The Rockies maintained their ground-ball efficiency on the right side of the infield. When hitters put the ball on the ground toward the first and second baseman and the right fielder in 2013, they had an average of .188 that was good for 16th in baseball. In 2014, the batting average against was .187. The figures are practically the same, although the .187 batting average against ranked 12th in baseball in 2014, so it was a better season relative to the other 29 teams. The final two maps above reveal that right-side infielders in 2014 had more range than in 2013. This makes sense from a personnel standpoint. DJ LeMahieu was the only player to get regular time at second for the 2014 Rockies, and although he also played the most innings at second in 2013, Josh Rutledge, an inferior defender, still got his fair share. And at first, Justin Morneau in 2014 gave the Rockies more range than the combination of the almost 40-year-old Todd Helton and Jordan Pacheco in 2013.

The players on the field are more important than where they are placed on field. The Rockies’ groundball efficiency in 2013 is evidence of that, as is the right-side proficiency in 2014. But that doesn’t mean placement is insignificant. The left side defense in 2014 still had a whole lot of Nolan Areando and Troy Tulowitzki. Arenado played 68 percent of third base innings, while Tulo played 52 percent of shortstop innings. All of the innings given to Charlie Culberson and Josh Rutledge can explain a little bit of why the Rockies left-side efficiency declined from fifth to 19th in baseball. But I can’t shake the feeling that more strategic use of shifts could have made up for some of the loss, especially on the left side, which is the side of the diamond where shifts before 2012 or so were most uncommon.


What the new regime does with the shift in 2015 will be a really compelling storyline to follow. Two Jeff Bridich quotes from this past weekend’s SABR Analytics Conference in Phoenix provide some hints. The first has Bridich saying "we have been and will continue to press forward in analytics and look for specific ways to implement them." In the second, Baseball America's Matt Eddy reported:

In isolation, the first quote (which lacks context) isn’t telling. Deadspin’s Kyle Wager recently, and convincingly, argued that a declared emphasis on "analytics" has turned into nothing more than a branding campaign. In other words, it’s like touting the fact that the team employs a bench coach. So does everyone else. The second quote (also lacking context—it’s the tyranny of 140 characters) offers a clue about an area the Rockies might target to put analytics to actual use. Rockies General Manager Jeff Bridich indicates that shifts work. It follows, then, that the team will attempt to take advantage of a strategy that he believes is effective.
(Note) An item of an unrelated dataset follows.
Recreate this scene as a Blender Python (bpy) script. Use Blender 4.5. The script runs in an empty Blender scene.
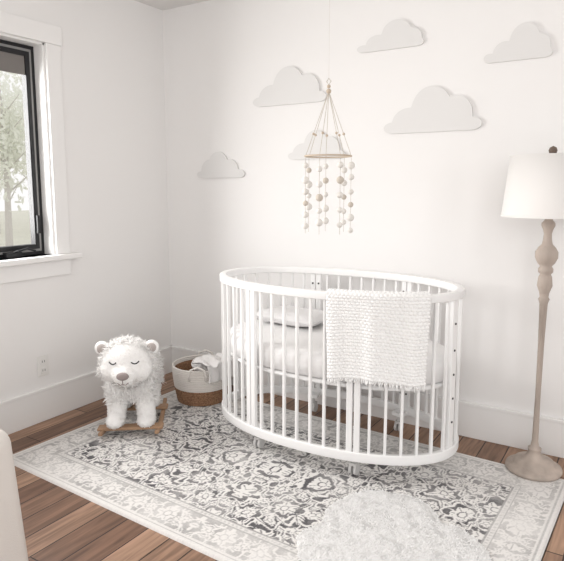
import bpy, bmesh, math, random
import numpy as np
from mathutils import Vector, Matrix, noise as mnoise
random.seed(7); rng=np.random.default_rng(7)
S=bpy.context.scene
COL=S.collection

# ---------------------------------------------------------------- helpers
def mat(name,color,rough=0.6,metal=0.0,bump=None,spec=0.3,sheen=0.0,vary=None,trans=0.0):
    m=bpy.data.materials.new(name); m.use_nodes=True
    nt=m.node_tree; b=nt.nodes['Principled BSDF']
    b.inputs['Base Color'].default_value=(*color,1); b.inputs['Roughness'].default_value=rough
    b.inputs['Metallic'].default_value=metal; b.inputs['Specular IOR Level'].default_value=spec
    if sheen: b.inputs['Sheen Weight'].default_value=sheen
    if trans: b.inputs['Transmission Weight'].default_value=trans
    tc=nt.nodes.new('ShaderNodeTexCoord')
    if vary:
        sc,amt,stretch=vary
        mp=nt.nodes.new('ShaderNodeMapping'); mp.inputs['Scale'].default_value=stretch
        n=nt.nodes.new('ShaderNodeTexNoise'); n.inputs['Scale'].default_value=sc; n.inputs['Detail'].default_value=6
        r=nt.nodes.new('ShaderNodeValToRGB')
        r.color_ramp.elements[0].position=.3; r.color_ramp.elements[1].position=.7
        r.color_ramp.elements[0].color=(*[c*(1-amt) for c in color],1)
        r.color_ramp.elements[1].color=(*[min(1,c*(1+amt)) for c in color],1)
        nt.links.new(tc.outputs['Object'],mp.inputs[0]); nt.links.new(mp.outputs[0],n.inputs['Vector'])
        nt.links.new(n.outputs['Fac'],r.inputs[0]); nt.links.new(r.outputs[0],b.inputs['Base Color'])
    if bump:
        sc,st,dist=bump
        n=nt.nodes.new('ShaderNodeTexNoise'); n.inputs['Scale'].default_value=sc; n.inputs['Detail'].default_value=4
        bp=nt.nodes.new('ShaderNodeBump'); bp.inputs['Strength'].default_value=st; bp.inputs['Distance'].default_value=dist
        nt.links.new(tc.outputs['Object'],n.inputs['Vector']); nt.links.new(n.outputs['Fac'],bp.inputs['Height'])
        nt.links.new(bp.outputs[0],b.inputs['Normal'])
    return m
def fur_mat(name,color,tr=.35):
    """wool strands: diffuse mixed with translucency, like real fibre"""
    m=bpy.data.materials.new(name); m.use_nodes=True; nt=m.node_tree; nt.nodes.clear()
    o=nt.nodes.new('ShaderNodeOutputMaterial'); d=nt.nodes.new('ShaderNodeBsdfDiffuse'); t=nt.nodes.new('ShaderNodeBsdfTranslucent'); x=nt.nodes.new('ShaderNodeMixShader')
    d.inputs['Color'].default_value=(*color,1); t.inputs['Color'].default_value=(*color,1); x.inputs[0].default_value=tr
    nt.links.new(d.outputs[0],x.inputs[1]); nt.links.new(t.outputs[0],x.inputs[2]); nt.links.new(x.outputs[0],o.inputs[0])
    return m
def mesh_obj(name,verts,faces,m=None,smooth=False,parent=None):
    me=bpy.data.meshes.new(name); me.from_pydata([tuple(v) for v in verts],[],[tuple(f) for f in faces]); me.update()
    o=bpy.data.objects.new(name,me); COL.objects.link(o)
    if m: me.materials.append(m)
    if smooth: me.polygons.foreach_set('use_smooth',[True]*len(me.polygons))
    if parent: o.parent=parent
    return o
def empty(name,loc=(0,0,0),rz=0):
    e=bpy.data.objects.new(name,None); e.location=loc; e.rotation_euler=(0,0,rz); e.empty_display_size=.1
    COL.objects.link(e); return e
def from_bm(name,bm,m=None,smooth=False,parent=None):
    me=bpy.data.meshes.new(name); bm.to_mesh(me); bm.free()
    o=bpy.data.objects.new(name,me); COL.objects.link(o)
    if m: me.materials.append(m)
    if smooth: me.polygons.foreach_set('use_smooth',[True]*len(me.polygons))
    if parent: o.parent=parent
    return o
def add_box(bm,x0,x1,y0,y1,z0,z1):
    vs=[bm.verts.new(p) for p in [(x0,y0,z0),(x1,y0,z0),(x1,y1,z0),(x0,y1,z0),(x0,y0,z1),(x1,y0,z1),(x1,y1,z1),(x0,y1,z1)]]
    for f in [(3,2,1,0),(4,5,6,7),(0,1,5,4),(1,2,6,5),(2,3,7,6),(3,0,4,7)]: bm.faces.new([vs[i] for i in f])
def boxes(name,lst,m,parent=None,bev=0.003):
    bm=bmesh.new()
    for b in lst: add_box(bm,*b)
    o=from_bm(name,bm,m,parent=parent)
    if bev:
        md=o.modifiers.new('b','BEVEL'); md.width=bev; md.segments=2; md.limit_method='ANGLE'
    return o
def lathe(name,prof,m,seg=48,parent=None,loc=(0,0,0),smooth=True):
    vs=[];fs=[]
    for z,r in prof:
        for i in range(seg):
            a=2*math.pi*i/seg; vs.append((r*math.cos(a),r*math.sin(a),z))
    n=len(prof)
    for j in range(n-1):
        for i in range(seg):
            k=(i+1)%seg; fs.append((j*seg+i,j*seg+k,(j+1)*seg+k,(j+1)*seg+i))
    o=mesh_obj(name,vs,fs,m,smooth,parent); o.location=loc
    return o
def tube(bm,pts,r,seg=8,closed=False):
    n=len(pts); pts=[Vector(p) for p in pts]; rings=[]
    prevn=None
    for i,p in enumerate(pts):
        if closed: t=pts[(i+1)%n]-pts[i-1]
        else: t=pts[min(i+1,n-1)]-pts[max(i-1,0)]
        t.normalize()
        if prevn is None:
            a=Vector((0,0,1)) if abs(t.z)<.9 else Vector((1,0,0)); nn=t.cross(a).normalized()
        else: nn=(prevn-t*prevn.dot(t)).normalized()
        prevn=nn; bb=t.cross(nn)
        rr=r[i] if isinstance(r,(list,tuple)) else r
        rings.append([bm.verts.new(p+(nn*math.cos(2*math.pi*k/seg)+bb*math.sin(2*math.pi*k/seg))*rr) for k in range(seg)])
    m=n if closed else n-1
    for i in range(m):
        A=rings[i];B=rings[(i+1)%n]
        for k in range(seg):
            bm.faces.new((A[k],A[(k+1)%seg],B[(k+1)%seg],B[k]))
    if not closed:
        bm.faces.new(rings[0][::-1]); bm.faces.new(rings[-1])
def ball(bm,c,r,sc=(1,1,1),u=12,v=8,rot=None):
    M=Matrix.Translation(c)@(rot.to_matrix().to_4x4() if rot else Matrix.Identity(4))@Matrix.Diagonal((r*sc[0],r*sc[1],r*sc[2],1))
    bmesh.ops.create_uvsphere(bm,u_segments=u,v_segments=v,radius=1,matrix=M)
def tufts(name,P,N,length,width,m,parent=None,curl=.6,grav=.3,lenvar=.4,lay=1.0,flow=None):
    """locks of wool: each leaves the surface, leans over and shows its flat side outward"""
    n=len(P); P=np.asarray(P,float); N=np.asarray(N,float)
    rnd=rng.normal(size=(n,3)); tan=rnd-N*(rnd*N).sum(1)[:,None]; tan/=np.linalg.norm(tan,axis=1)[:,None]
    if flow is not None: tan=tan*.5+flow; tan/=np.linalg.norm(tan,axis=1)[:,None]
    D=N*.7+tan*lay; D/=np.linalg.norm(D,axis=1)[:,None]
    side=np.cross(D,N)+rng.normal(size=(n,3))*.15*curl; side/=np.linalg.norm(side,axis=1)[:,None]
    L=length*(1+lenvar*(rng.random(n)-.5)*2)[:,None]
    bend=tan*1.0+rng.normal(size=(n,3))*curl*.5; bend[:,2]-=grav
    w=width
    p0=P; p1=P+D*L*.5+bend*L*.10; p2=P+D*L*.85+bend*L*.35
    V=np.stack([p0-side*w*.8,p0+side*w*.8,p1-side*w,p1+side*w,p2],1).reshape(-1,3)
    b=(np.arange(n)*5)[:,None]
    q=b+np.array([[0,1,3,2]]); t=b+np.array([[2,3,4]])
    me=bpy.data.meshes.new(name)
    me.vertices.add(n*5); me.vertices.foreach_set('co',V.ravel())
    me.loops.add(n*7); me.polygons.add(n*2)
    li=np.concatenate([q,t],1).ravel()
    me.loops.foreach_set('vertex_index',li)
    ls=np.stack([np.arange(n)*7,np.arange(n)*7+4],1).ravel(); me.polygons.foreach_set('loop_start',ls)
    me.update(calc_edges=True); me.validate()
    me.polygons.foreach_set('use_smooth',[True]*len(me.polygons))
    me.materials.append(m)
    o=bpy.data.objects.new(name,me); COL.objects.link(o)
    if parent: o.parent=parent
    return o
def bake_modifiers(o):
    dg=bpy.context.evaluated_depsgraph_get(); dg.update()
    me=bpy.data.meshes.new_from_object(o.evaluated_get(dg)); o.modifiers.clear(); o.data=me
    return o
def sample(o,count,filt=None):
    me=o.data; me.calc_loop_triangles(); T=np.array([t.vertices[:] for t in me.loop_triangles]); 
    V=np.array([v.co[:] for v in me.vertices]); A,B,C=V[T[:,0]],V[T[:,1]],V[T[:,2]]
    cr=np.cross(B-A,C-A); ar=np.linalg.norm(cr,axis=1); nn=cr/np.maximum(ar,1e-12)[:,None]
    idx=rng.choice(len(T),count,p=ar/ar.sum()); a=rng.random((count,1)); b=rng.random((count,1)); s=(a+b)>1
    a=np.where(s,1-a,a); b=np.where(s,1-b,b)
    P=A[idx]+(B-A)[idx]*a+(C-A)[idx]*b; N=nn[idx]
    if filt is not None:
        k=filt(P,N); P=P[k];N=N[k]
    return P,N
def vnoise(x,y,seed=0):
    r=np.random.default_rng(seed).random((256,256))
    xi=np.floor(x).astype(int); yi=np.floor(y).astype(int); fx=x-xi; fy=y-yi
    fx=fx*fx*(3-2*fx); fy=fy*fy*(3-2*fy)
    g=lambda a,b: r[a%256,b%256]
    return (g(xi,yi)*(1-fx)+g(xi+1,yi)*fx)*(1-fy)+(g(xi,yi+1)*(1-fx)+g(xi+1,yi+1)*fx)*fy

# ---------------------------------------------------------------- materials
M_wall=mat('wall_paint',(.865,.852,.842),.75,bump=(60,.05,.002))
M_ceil=mat('ceiling_paint',(.80,.785,.77),.8,bump=(60,.05,.002))
M_trim=mat('trim_paint',(.88,.87,.86),.4,spec=.4)
M_crib=mat('crib_white_lacquer',(.90,.895,.89),.35,spec=.45)
M_black=mat('window_black_frame',(.018,.018,.02),.4)
M_cloud=mat('cloud_board_paint',(.76,.75,.74),.8)
M_dark=mat('dark_bolt',(.03,.03,.03),.4)
M_lampw=mat('weathered_wood',(.46,.39,.34),.6,vary=(14,.22,(1,1,.15)),bump=(90,.15,.002))
M_shade=mat('linen_shade',(.84,.82,.80),.85,bump=(400,.25,.001))
M_sheet=mat('sheet_cotton',(.84,.83,.825),.85,bump=(35,.25,.01))
M_pillow=mat('pillow_cotton',(.78,.77,.77),.85,bump=(20,.3,.01))
M_knit=mat('knit_wool',(.93,.925,.92),.9,sheen=.2,bump=(220,.3,.003))
M_fur=fur_mat('white_fur',(.97,.96,.95))
M_skin=fur_mat('sheepskin_wool',(.985,.98,.975))
M_plush=mat('plush_white',(.94,.93,.92),.95,sheen=.2,bump=(160,.3,.004))
M_nose=mat('plush_nose',(.33,.28,.27),.8)
M_ear=mat('plush_ear_inner',(.46,.41,.39),.9)
M_eye=mat('plush_eye',(.02,.02,.02),.2)
M_rock=mat('rocker_wood',(.38,.24,.15),.55,vary=(10,.2,(1,.2,1)))
M_brope=mat('basket_cream_rope',(.78,.74,.70),.9,bump=(250,.5,.003))
M_bbrown=mat('basket_brown_weave',(.30,.17,.10),.85,vary=(120,.45,(1,1,1)),bump=(200,.6,.004))
M_throw=mat('throw_cloth',(.76,.74,.73),.9,bump=(120,.4,.004))
M_bead=mat('mobile_wood_bead',(.58,.48,.38),.6)
M_felt1=mat('felt_cream',(.81,.78,.74),.95,bump=(300,.5,.002))
M_felt2=mat('felt_taupe',(.62,.56,.49),.95,bump=(300,.5,.002))
M_string=mat('mobile_cord',(.58,.53,.47),.9)
M_uph=mat('chair_linen',(.76,.72,.68),.9,bump=(260,.4,.002))
M_plastic=mat('outlet_plastic',(.82,.81,.79),.35)
M_slot=mat('outlet_slot',(.08,.08,.08),.6)
def glass():
    m=bpy.data.materials.new('window_glass'); m.use_nodes=True; nt=m.node_tree; nt.nodes.clear()
    o=nt.nodes.new('ShaderNodeOutputMaterial'); t=nt.nodes.new('ShaderNodeBsdfTransparent'); g=nt.nodes.new('ShaderNodeBsdfGlossy'); x=nt.nodes.new('ShaderNodeMixShader')
    g.inputs['Roughness'].default_value=.02; x.inputs[0].default_value=.05
    nt.links.new(t.outputs[0],x.inputs[1]); nt.links.new(g.outputs[0],x.inputs[2]); nt.links.new(x.outputs[0],o.inputs[0]); return m
M_glass=glass()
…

The trick will be getting players to internalize that same belief.

If the Rockies shift more, it might suggest that the front office really is convinced that shifts are useful, and that the organization has the ability to communicate vertically, from the general manager to the infielders, in order to implement what it believes is a winning strategy. If the Rockies don't shift any more than before, it might suggest that the front office is unconvinced that shifts are effective. It wouldn't necessarily signify a breakdown of communication, but it might point to a lack of effort to persuade. Walt Weiss seems like an intractable "old-school" baseballer resistant to such changes; maybe he is, maybe he isn't. But if the Pittsburgh Pirates can sway Clint Hurdle to integrate a quantitative analyst as a de facto member of the coaching staff, then Walt Weiss and his players can also be moved. The argument just has to be framed in the language of competitive advantage and victory, which is something everyone understands.

It’s a matter of show and tell. What is shown is always more revealing than what is told. The last Rockies front office, at last year’s SABR Analytics Conference, told us that they embrace and use analytics to gain an edge. At least in the area of defensive shifts, they didn’t show us that that was actually the case. In the tweets above, Bridich implies rather than tells. We have to wait for games to start to see what the Rockies show on the field in 2015.